What to do. In the entries below, count every line containing "runs". Return the number and nothing else.

── Stored data ──

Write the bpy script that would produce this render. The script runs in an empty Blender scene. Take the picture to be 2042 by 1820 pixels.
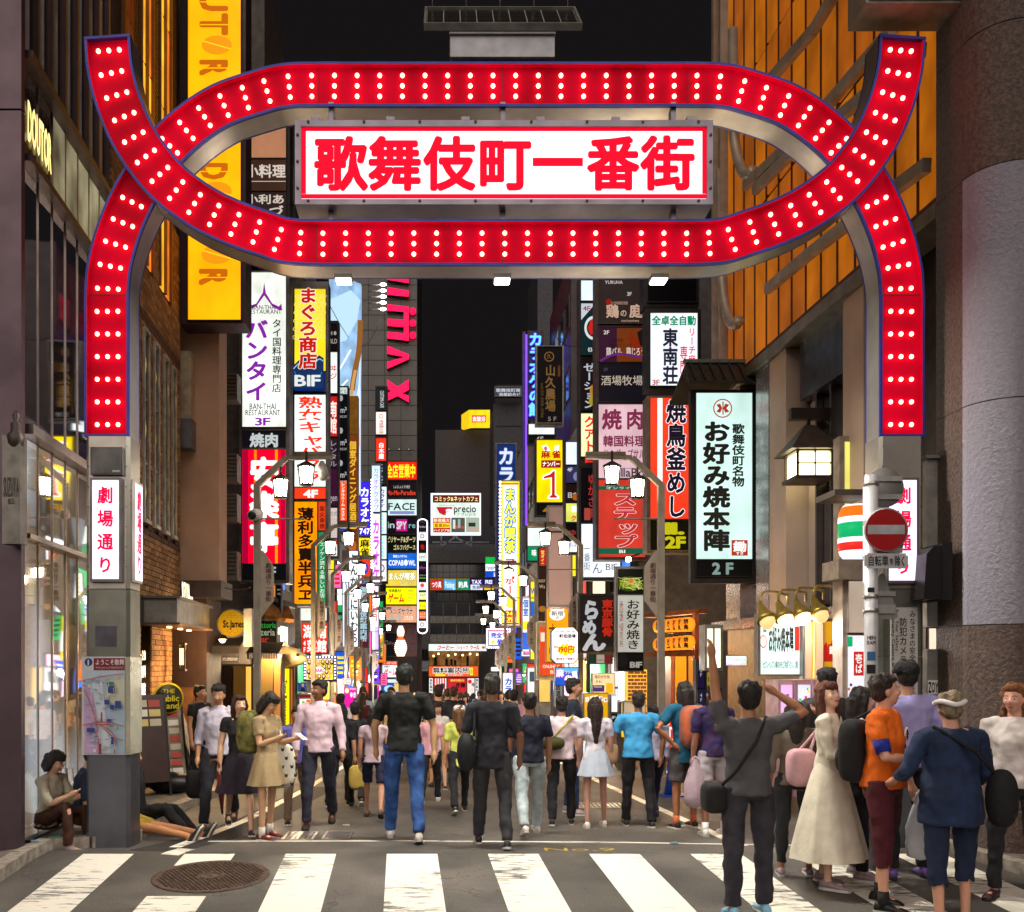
import bpy, bmesh, math, random
from mathutils import Vector, Matrix, Euler
random.seed(7)
SC = bpy.context.scene
COL = SC.collection
# ------------------------------------------------------------------ camera, world, light, exposure
FPX, PCX, PCY, CZ = 1900.0, 890.0, 1325.0, 1.875      # focal length and vanishing point in a 2042 wide picture, camera height
cam_d = bpy.data.cameras.new('camera'); cam = bpy.data.objects.new('camera', cam_d); COL.objects.link(cam)
cam.location = (0, 0, CZ); cam.rotation_euler = (math.radians(90), 0, 0)
cam_d.sensor_width = 36; cam_d.lens = 36 * FPX / 2042
cam_d.shift_x = (1021 - PCX) / 2042; cam_d.shift_y = (PCY - 910) / 2042
cam_d.clip_start = 0.1; cam_d.clip_end = 600
SC.camera = cam
W = bpy.data.worlds.new('World'); SC.world = W; W.use_nodes = True
bgn = W.node_tree.nodes['Background']
bgn.inputs[0].default_value = (0.68, 0.56, 0.64, 1); bgn.inputs[1].default_value = 0.010
sun_d = bpy.data.lights.new('city_glow', 'SUN'); sun_d.energy = 1.5; sun_d.angle = math.radians(70); sun_d.color = (1.0, 0.87, 0.77)
sun = bpy.data.objects.new('city_glow', sun_d); COL.objects.link(sun)
sun.rotation_euler = (math.radians(52), 0, math.radians(-12))
SC.view_settings.view_transform = 'Standard'; SC.view_settings.look = 'None'; SC.view_settings.gamma = 1
SC.view_settings.exposure = 0.3
SC.render.engine = 'CYCLES'
SC.cycles.max_bounces = 5; SC.cycles.diffuse_bounces = 3; SC.cycles.glossy_bounces = 3; SC.cycles.transmission_bounces = 3
SC.cycles.transparent_max_bounces = 4
SC.cycles.sample_clamp_indirect = 4; SC.cycles.caustics_reflective = False; SC.cycles.caustics_refractive = False
SC.cycles.use_denoising = True; SC.cycles.use_light_tree = True
# ------------------------------------------------------------------ geometry of the place
def gz(Y):                       # height of the street: rises to a crest at the crossing, then falls away down the lane
 return 0.055 * (Y - 9.5) if Y < 9.5 else -0.0342 * (Y - 9.5)
def P(px, py, Y):
 return Vector(((px - PCX) / FPX * Y, Y, CZ - (py - PCY) / FPX * Y))
def gY(py):                      # depth of the ground seen at picture height py
 lo, hi = 5.0, 110.0
 for _ in range(50):
  m = (lo + hi) / 2
  y = PCY - (gz(m) - CZ) / m * FPX
  if y > py: lo = m
  else: hi = m
 return m
def lin(h):
 h = h.lstrip('#'); c = [int(h[i:i + 2], 16) / 255 for i in (0, 2, 4)]
 return tuple(x / 12.92 if x <= .04045 else ((x + .055) / 1.055) ** 2.4 for x in c) + (1,)
# ------------------------------------------------------------------ materials
MC = {}
def nt(name):
 m = bpy.data.materials.new(name); m.use_nodes = True
 return m, m.node_tree.nodes, m.node_tree.links, m.node_tree.nodes['Principled BSDF']
def mat(hexc, rough=.6, metal=0, var=.15, scale=6, bump=0, bscale=40, spec=.5, stretch=(1, 1, 1), alpha=1, hue2=None, coat=0, dirt=0):
 key = (hexc, rough, metal, var, scale, bump, bscale, spec, stretch, alpha, hue2, coat, dirt)
 if key in MC: return MC[key]
 m, N, L, b = nt('surface')
 c = lin(hexc)
 tc = N.new('ShaderNodeTexCoord'); mp = N.new('ShaderNodeMapping'); mp.inputs['Scale'].default_value = stretch
 L.new(tc.outputs['Object'], mp.inputs[0])
 no = N.new('ShaderNodeTexNoise'); no.inputs['Scale'].default_value = scale; no.inputs['Detail'].default_value = 5
 L.new(mp.outputs[0], no.inputs[0])
 mx = N.new('ShaderNodeMix'); mx.data_type = 'RGBA'
 d = lin(hue2) if hue2 else tuple(x * (1 - 2 * var) for x in c[:3]) + (1,)
 mx.inputs[6].default_value = tuple(min(1, x * (1 + (0 if hue2 else var))) for x in c[:3]) + (1,); mx.inputs[7].default_value = d
 rp = N.new('ShaderNodeMapRange'); rp.inputs[1].default_value = .35; rp.inputs[2].default_value = .68
 L.new(no.outputs[0], rp.inputs[0]); L.new(rp.outputs[0], mx.inputs[0]); L.new(mx.outputs[2], b.inputs['Base Color'])
 rr = N.new('ShaderNodeMapRange'); rr.inputs[3].default_value = max(0.02, rough - .1 * (rough > .12)); rr.inputs[4].default_value = min(1, rough + .12 * (rough > .12))
 L.new(no.outputs[0], rr.inputs[0]); L.new(rr.outputs[0], b.inputs['Roughness'])
 b.inputs['Metallic'].default_value = metal; b.inputs['Specular IOR Level'].default_value = spec
 b.inputs['Coat Weight'].default_value = coat
 if bump:
  n2 = N.new('ShaderNodeTexNoise'); n2.inputs['Scale'].default_value = bscale; n2.inputs['Detail'].default_value = 4
  L.new(mp.outputs[0], n2.inputs[0])
  bp = N.new('ShaderNodeBump'); bp.inputs['Strength'].default_value = bump; bp.inputs['Distance'].default_value = .02
  L.new(n2.outputs[0], bp.inputs['Height']); L.new(bp.outputs[0], b.inputs['Normal'])
 MC[key] = m
 return m
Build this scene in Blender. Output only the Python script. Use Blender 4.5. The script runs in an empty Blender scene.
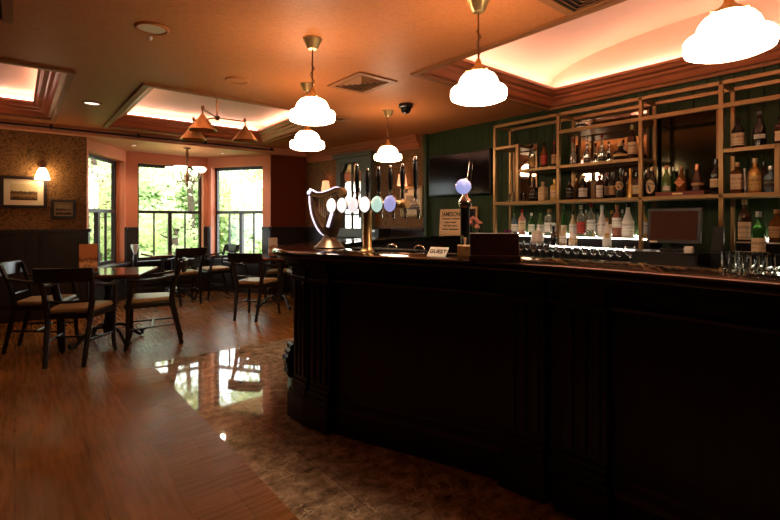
import bpy, bmesh, math, random
from mathutils import Vector, Matrix
random.seed(7)
C = bpy.context.scene.collection
SC = bpy.context.scene

# ------------------------------------------------------------------ camera, world, exposure
cam_d = bpy.data.cameras.new('camera'); cam = bpy.data.objects.new('camera', cam_d); C.objects.link(cam)
cam.location = (0, 0, 1.25)
cam.rotation_euler = (math.pi/2, 0, -math.radians(39.07))
cam_d.sensor_width = 36.0; cam_d.lens = 462/780*36.0; cam_d.shift_y = -40/780
cam_d.clip_start = 0.02; cam_d.clip_end = 200
SC.camera = cam
w = bpy.data.worlds.new('overcast_sky'); SC.world = w; w.use_nodes = True
bgn = w.node_tree.nodes['Background']; bgn.inputs[0].default_value = (0.93, 0.98, 1.0, 1); bgn.inputs[1].default_value = 5.0
SC.view_settings.view_transform = 'Standard'; SC.view_settings.look = 'None'
SC.view_settings.exposure = 0.8; SC.view_settings.gamma = 1.0; SC.view_settings.use_curve_mapping = False
SC.cycles.use_denoising = True
SC.cycles.max_bounces = 8; SC.cycles.diffuse_bounces = 3; SC.cycles.transparent_max_bounces = 24
SC.cycles.sample_clamp_indirect = 6.0; SC.cycles.caustics_reflective = False; SC.cycles.caustics_refractive = False

PENDANT_E = 13.5      # opal shades
COVE_E = 9.0         # cove strips
PLACES = [((0.99, 7.76), 215), ((2.03, 8.46), 180), ((3.05, 7.76), 145)]
for (px, py), ang in PLACES:     # sampling portals in the window openings (they give no light of their own)
    ld = bpy.data.lights.new('window_portal', 'AREA'); ld.shape = 'RECTANGLE'; ld.size = 1.15; ld.size_y = 1.65
    ld.cycles.is_portal = True
    lo = bpy.data.objects.new('window_portal', ld); C.objects.link(lo)
    ax = {215: (0.846, -0.533), 180: (0, -1), 145: (-0.846, -0.533)}[ang]
    lo.location = (px-ax[0]*0.25, py-ax[1]*0.25, 1.38)
    lo.rotation_euler = Vector((ax[0], ax[1], 0)).to_track_quat('-Z', 'Y').to_euler()

# ------------------------------------------------------------------ materials
def _nt(name):
    m = bpy.data.materials.new(name); m.use_nodes = True
    nt = m.node_tree; b = nt.nodes['Principled BSDF']
    return m, nt, b
def mat(name, col, rough=0.5, metal=0.0, emit=None, es=0.0, coat=0.0, spec=0.5, bump=0.0, bscale=60, var=0.0, vscale=8, trans=0.0, ior=1.45):
    m, nt, b = _nt(name)
    b.inputs['Base Color'].default_value = (*col, 1); b.inputs['Roughness'].default_value = rough
    b.inputs['Metallic'].default_value = metal; b.inputs['Coat Weight'].default_value = coat
    b.inputs['Coat Roughness'].default_value = 0.08
    b.inputs['Specular IOR Level'].default_value = spec; b.inputs['IOR'].default_value = ior
    b.inputs['Transmission Weight'].default_value = trans
    if emit: b.inputs['Emission Color'].default_value = (*emit, 1); b.inputs['Emission Strength'].default_value = es
    tc = nt.nodes.new('ShaderNodeTexCoord')
    if var:
        n = nt.nodes.new('ShaderNodeTexNoise'); n.inputs['Scale'].default_value = vscale; n.inputs['Detail'].default_value = 4
        nt.links.new(tc.outputs['Object'], n.inputs['Vector'])
        r = nt.nodes.new('ShaderNodeValToRGB')
        r.color_ramp.elements[0].position = 0.3; r.color_ramp.elements[1].position = 0.7
        r.color_ramp.elements[0].color = (*[c*(1-var) for c in col], 1); r.color_ramp.elements[1].color = (*[min(1, c*(1+var)) for c in col], 1)
        nt.links.new(n.outputs['Fac'], r.inputs['Fac']); nt.links.new(r.outputs['Color'], b.inputs['Base Color'])
    if bump:
        n2 = nt.nodes.new('ShaderNodeTexNoise'); n2.inputs['Scale'].default_value = bscale; n2.inputs['Detail'].default_value = 3
        nt.links.new(tc.outputs['Object'], n2.inputs['Vector'])
        bp = nt.nodes.new('ShaderNodeBump'); bp.inputs['Strength'].default_value = bump; bp.inputs['Distance'].default_value = 0.01
        nt.links.new(n2.outputs['Fac'], bp.inputs['Height']); nt.links.new(bp.outputs['Normal'], b.inputs['Normal'])
    return m
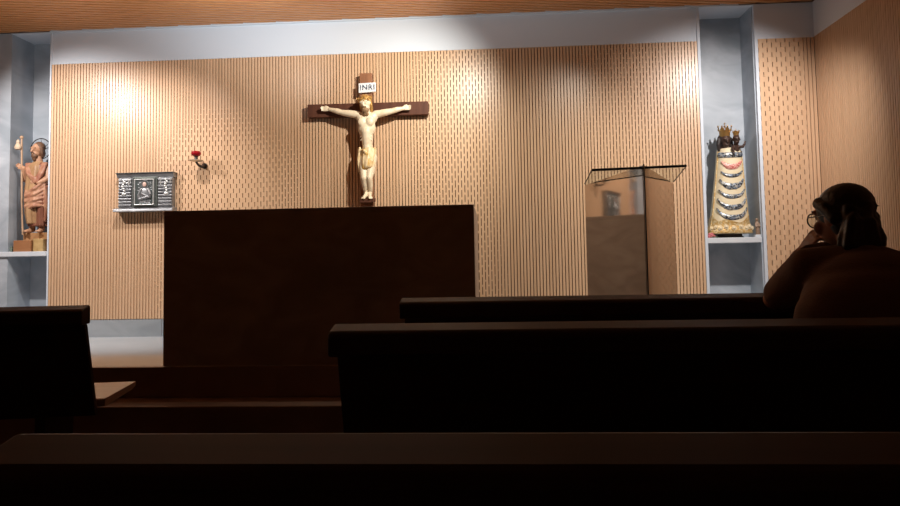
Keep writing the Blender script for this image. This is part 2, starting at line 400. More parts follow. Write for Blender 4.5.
fc = bpy.data.curves.new('letters', 'FONT'); fc.body = 'INRI'; fc.size = 0.066; fc.extrude = 0.002; fc.align_x = 'CENTER'; fc.align_y = 'CENTER'; fc.space_character = 1.12
to = bpy.data.objects.new('letters_tmp', fc); C.objects.link(to)
dg = bpy.context.evaluated_depsgraph_get(); lm = bpy.data.meshes.new_from_object(to.evaluated_get(dg))
bpy.data.objects.remove(to)
lm.transform(Matrix.Translation((-1.064, W - .1, 2.600)) @ Matrix.Rotation(PI / 2, 4, 'X')); lm.transform(root_inv(ti))
lo = bpy.data.objects.new('lettering', lm); C.objects.link(lo); lo.parent = ti; lm.materials.clear(); lm.materials.append(M['ink']); lo['label'] = 'dark INRI letters'

fy = W - .072     # beam face
def hand(mb, wrist, d, up, L, flip=1, curl=0.25):
    """small open hand: palm + 4 fingers + thumb. d finger direction, up = palm normal"""
    d = Vector(d).normalized(); nrm = Vector(up).normalized(); s = d.cross(nrm).normalized() * flip
    w = Vector(wrist); pl = L * 0.5
    for i in range(4):
        t = (i - 1.5) * L * 0.115
        mb.chain([w + s * t * 0.5, w + d * pl + s * t], [L * 0.085, L * 0.075])
    for i, f in enumerate((0.42, 0.5, 0.46, 0.36)):
        b = w + d * pl + s * (i - 1.5) * L * 0.12; k = b + d * L * f * .5 + s * (i - 1.5) * L * .02
        e = k + (d * math.cos(curl * 2) + nrm * math.sin(curl * 2)) * L * f * .5
        mb.chain([b, k, e], [L * .062, L * .055, L * .042])
    tb = w + d * L * .12 - s * L * .16; tm = tb + d * L * .2 - s * L * .14; te = tm + d * L * .2 - s * L * .03
    mb.chain([w + d * L * .06, tb, tm, te], [L * .09, L * .075, L * .065, L * .05])

b = MB()
X0 = -1.065
# torso
b.chain([(X0 + .012, fy - .055, 1.985), (X0 + .005, fy - .062, 2.08), (X0, fy - .066, 2.19)], [.062, .058, .075])
b.ball((X0 - .002, fy - .066, 2.235), (.102, .062, .095)); b.ball((X0 + .003, fy - .058, 2.31), (.112, .052, .06))
b.ball((X0 + .01, fy - .055, 1.99), (.082, .062, .075))
b.ball((X0 - .045, fy - .115, 2.275), (.045, .016, .04)); b.ball((X0 + .045, fy - .115, 2.275), (.045, .02, .04))
for k in range(4):
    for sgn in (-1, 1): b.capsule((X0 + sgn * .018, fy - .122 + .003 * k, 2.215 - .026 * k), (X0 + sgn * .066, fy - .098, 2.20 - .028 * k), .008, .006)
b.v = [Vector((X0 + (p.x - X0) * .78, p.y, p.z)) for p in b.v]
# arms
for sg, hx, hz in ((-1, -1.455, 2.420), (1, -.700, 2.408)):
    sh = (X0 + sg * .078, fy - .052, 2.350)
    el = (X0 + sg * .225, fy - .045, 2.378)
    wr = (hx - sg * .055, fy - .032, hz - .008)
    b.chain([(X0 + sg * .05, fy - .055, 2.325), sh], [.046, .036])
    b.chain([sh, (X0 + sg * .15, fy - .05, 2.364), el], [.036, .032, .025])
    b.chain([el, ((el[0] * .6 + wr[0] * .4), fy - .042, el[2] * .6 + wr[2] * .4 + .002), wr], [.025, .025, .017])
    hand(b, wr, (sg, 0, .12), (0, -1, 0), .088, flip=sg, curl=.35)
# neck + head (bowed to his right, our left)
b.chain([(X0, fy - .06, 2.34), (X0 - .003, fy - .082, 2.40)], [.040, .034])
hd = Matrix.Translation((X0 - .004, fy - .098, 2.438)) @ Euler((math.radians(14), math.radians(-8), math.radians(-12))).to_matrix().to_4x4()
h = MB(); h.ball((0, 0, .012), (.046, .054, .056)); h.ball((0, -.012, -.03), (.036, .040, .038))
h.capsule((0, -.054, .012), (0, -.064, -.012), .007, .010); h.ball((0, -.05, -.038), (.016, .009, .006)); h.ball((0, -.05, .020), (.038, .010, .008))
for sg in (-1, 1): h.ball((sg * .018, -.05, .008), .008); h.ball((sg * .046, 0, 0), (.008, .012, .017))
b.v_h = None
b.add(h.xf(hd).v, h.f)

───

Result of the exercise. 2